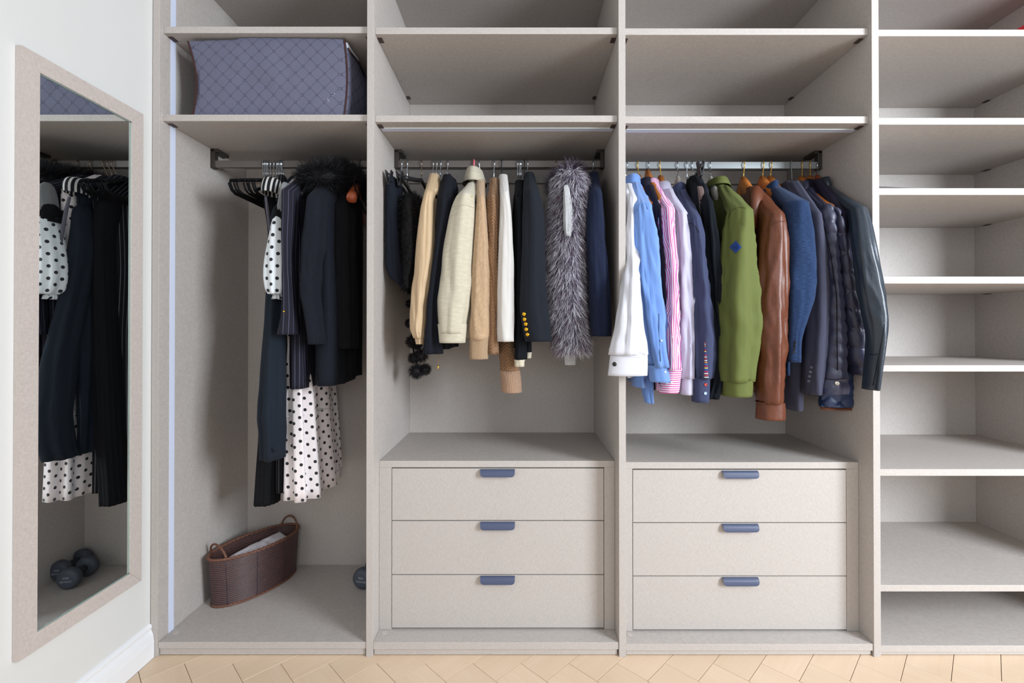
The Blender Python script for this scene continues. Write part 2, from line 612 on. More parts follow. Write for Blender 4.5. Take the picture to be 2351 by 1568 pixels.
def frame_bar(p0, p1, p2, p3):
    """mitred bar; outer edge p0-p1, inner edge p3-p2, points are (y, z)"""
    V = []
    for x, ins in ((mx, 0), (mx + mt - .0015, 0), (mx + mt, .0015)):
        for k, (y, z) in enumerate((p0, p1, p2, p3)):
            cy, cz = (p0[0] + p1[0] + p2[0] + p3[0]) / 4, (p0[1] + p1[1] + p2[1] + p3[1]) / 4
            d = Vector((cy - y, cz - z)); d = d.normalized() * ins
            V.append((x, y + d.x, z + d.y))
    Fc = [(0, 1, 2, 3), (8, 11, 10, 9)]
    for k in (0, 4):
        for i in range(4):
            j = (i + 1) % 4; Fc.append((k + i, k + 4 + i, k + 4 + j, k + j))
    o = pymesh('frame_bar', V, Fc, M['linen_frame'], mr, smooth=False)
    bm = bmesh.new(); bm.from_mesh(o.data); bmesh.ops.recalc_face_normals(bm, faces=bm.faces); bm.to_mesh(o.data); bm.free()


frame_bar((my0, mz0), (my0, mz1), (my0 + fw, mz1 - fw), (my0 + fw, mz0 + fw))
frame_bar((my1, mz1), (my1, mz0), (my1 - fw, mz0 + fw), (my1 - fw, mz1 - fw))
frame_bar((my0, mz1), (my1, mz1), (my1 - fw, mz1 - fw), (my0 + fw, mz1 - fw))
frame_bar((my1, mz0), (my0, mz0), (my0 + fw, mz0 + fw), (my1 - fw, mz0 + fw))
n = NT('mirror_silver'); n.base((.74, .77, .775, 1)); n.set(Metallic=1.0, Roughness=.012)
box('mirror_glass', mx + .001, mx + .0100, my0 + fw - .004, my1 - fw + .004, mz0 + fw - .004, mz1 - fw + .004, n.m, mr)
be = plain('bevelled_glass_edge', (176, 196, 190), .12, .6)
g0, g1, h0, h1 = my0 + fw, my1 - fw, mz0 + fw, mz1 - fw
e = .003
bm = bmesh.new()
for (a, b, c_, d_) in ((g0, g1, h0, h0 + e), (g0, g1, h1 - e, h1), (g0, g0 + e, h0, h1), (g1 - e, g1, h0, h1)):
    add_box(bm, mx + .0100, mx + .0118, a, b, c_, d_)
bm_obj('glass_edge', bm, be, mr)

# ---------------------------------------------------------------- garments: builders
def crom(rows, q):
    """Catmull-Rom through rows [(t, a, b, ...)] at t = q"""
    n = len(rows)
    if q <= rows[0][0]: return list(rows[0][1:])
    if q >= rows[-1][0]: return list(rows[-1][1:])
    for i in range(n - 1):
        if rows[i][0] <= q <= rows[i + 1][0]: break
    p1, p2 = rows[i], rows[i + 1]
    p0 = rows[i - 1] if i else p1; p3 = rows[i + 2] if i + 2 < n else p2
    t = (q - p1[0]) / max(1e-9, p2[0] - p1[0]); out = []
    for k in range(1, len(p1)):
        m1 = (p2[k] - p0[k]) / max(1e-9, p2[0] - p0[0]) * (p2[0] - p1[0]) if i else (p2[k] - p1[k])
        m2 = (p3[k] - p1[k]) / max(1e-9, p3[0] - p1[0]) * (p2[0] - p1[0]) if i + 2 < n else (p2[k] - p1[k])
        t2, t3 = t * t, t * t * t
        out.append((2 * t3 - 3 * t2 + 1) * p1[k] + (t3 - 2 * t2 + t) * m1 + (-2 * t3 + 3 * t2) * p2[k] + (t3 - t2) * m2)
    return out


def vn(x, y, z): return noise.noise(Vector((x, y, z)))


def folds(seed, vert=.004, horiz=.002, elbow=None, vf=1.6, hf=16, crease=0.0):
    """radial displacement of a hanging sleeve or body: long vertical folds, short cross wrinkles, sharper creases"""
    def f(a, z, t):
        ca, sa = math.cos(a), math.sin(a)
        d = vert * min(1, t * 3 + .2) * 1.6 * vn(ca * vf + seed, sa * vf, z * 1.7 + seed)
        d += vert * .8 * min(1, t * 2) * vn(ca * vf * 2.3, sa * vf * 2.3 + seed, z * 2.6)
        hw = horiz * (1 if elbow is None else .35 + 1.6 * math.exp(-((t - elbow) / .16) ** 2))
        d += hw * 1.5 * vn(ca * 1.3 + seed * 2, sa * 1.3, z * hf + 2.2 * ca)
        if crease:
            q = 1 - abs(vn(ca * 1.5 + seed * 3, sa * 1.5, z * 7 + 2 * sa)) * 5
            d += crease * max(0, q)
        return d
    return f


def loft(name, rings, mat, parent, seg=40, disp=None, top='dome', bottom='open', ex=2.0, lip=.02):
    """rings: (cx, cy, z, rx, ry[, tilt_x, tilt_y]) from the top down"""
    V, UV, Fc = [], [], []
    ztop, zbot = rings[0][2], rings[-1][2]
    vv = 0.0
    R = [list(r) + [0, 0][:7 - len(r)] if len(r) < 7 else list(r) for r in rings]
    mean = max(.02, sum(math.sqrt((r[3] ** 2 + r[4] ** 2) / 2) for r in R) / len(R))
    for i, r in enumerate(R):
        cx, cy, z, rx, ry, tx, ty = r
        if i:
            p = R[i - 1]; vv += math.sqrt((cx - p[0]) ** 2 + (cy - p[1]) ** 2 + (z - p[2]) ** 2 + ((rx - p[3]) ** 2 + (ry - p[4]) ** 2) * .5)
        t = (ztop - z) / max(1e-6, ztop - zbot)
        # arc length table of the ring, so cloth patterns keep their width round a flattened section
        prev = None; s_ = 0.0
        for k in range(seg + 1):
            a = 2 * PI * k / seg + PI / 2
            ca, sa = math.cos(a), math.sin(a)
            ux = math.copysign(abs(ca) ** (2 / ex), ca); uy = math.copysign(abs(sa) ** (2 / ex), sa)
            d = disp(a, z, t) if disp and rx > .004 else 0
            l = math.hypot(ca / max(rx, .004), sa / max(ry, .004))
            nx, ny = ca / max(rx, .004) / l, sa / max(ry, .004) / l
            x, y = cx + ux * rx + nx * d, cy + uy * ry + ny * d
            if prev: s_ += math.hypot(x - prev[0], y - prev[1])
            prev = (x, y)
            V.append((x, y, z + tx * (ux * rx) + ty * (uy * ry))); UV.append([s_, -vv])
        mid_ = UV[-(seg + 1) + seg // 2][0]
        for k in range(seg + 1): UV[-1 - k][0] -= mid_
    m = seg + 1; n = len(R)
    for i in range(n - 1):
        for k in range(seg):
            p = i * m + k; Fc.append((p, p + m, p + m + 1, p + 1))
    if top == 'dome':
        c = len(V); r = R[0]; V.append((r[0], r[1], r[2] + min(r[3], r[4]) * .25)); UV.append((0, 0))
        for k in range(seg): Fc.append((c, k, k + 1))
    if bottom in ('open', 'closed'):
        # turned-in hem and a dark inside
        r = R[-1]; base = (n - 1) * m
        off = [(.0022, 0), (.003, lip)] if bottom == 'open' else [(.002, -.001)]
        prev = base
        for (ins, up) in off:
            c = len(V)
            for k in range(m):
                v = V[base + k]; dx, dy = v[0] - r[0], v[1] - r[1]; l = math.hypot(dx, dy) or 1
                q = max(.1, 1 - ins / l)
                V.append((r[0] + dx * q, r[1] + dy * q, v[2] + up)); UV.append(UV[base + k])
            for k in range(seg): Fc.append((prev + k, c + k, c + k + 1, prev + k + 1))
            prev = c
        c = len(V); V.append((r[0], r[1], V[prev][2] + .003)); UV.append((0, 0))
        for k in range(seg): Fc.append((prev + k, c, prev + k + 1))
    return pymesh(name, V, Fc, mat, parent, uvs=UV)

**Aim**
From the first line of the listing above, repeat every line through the one holding "bm = bmesh.new();". Both ends count, and pictures stay out.

**Exercise solution**
The Blender Python script for this scene continues. Write part 2, from line 612 on. More parts follow. Write for Blender 4.5. Take the picture to be 2351 by 1568 pixels.
def frame_bar(p0, p1, p2, p3):
    """mitred bar; outer edge p0-p1, inner edge p3-p2, points are (y, z)"""
    V = []
    for x, ins in ((mx, 0), (mx + mt - .0015, 0), (mx + mt, .0015)):
        for k, (y, z) in enumerate((p0, p1, p2, p3)):
            cy, cz = (p0[0] + p1[0] + p2[0] + p3[0]) / 4, (p0[1] + p1[1] + p2[1] + p3[1]) / 4
            d = Vector((cy - y, cz - z)); d = d.normalized() * ins
            V.append((x, y + d.x, z + d.y))
    Fc = [(0, 1, 2, 3), (8, 11, 10, 9)]
    for k in (0, 4):
        for i in range(4):
            j = (i + 1) % 4; Fc.append((k + i, k + 4 + i, k + 4 + j, k + j))
    o = pymesh('frame_bar', V, Fc, M['linen_frame'], mr, smooth=False)
    bm = bmesh.new(); bm.from_mesh(o.data); bmesh.ops.recalc_face_normals(bm, faces=bm.faces); bm.to_mesh(o.data); bm.free()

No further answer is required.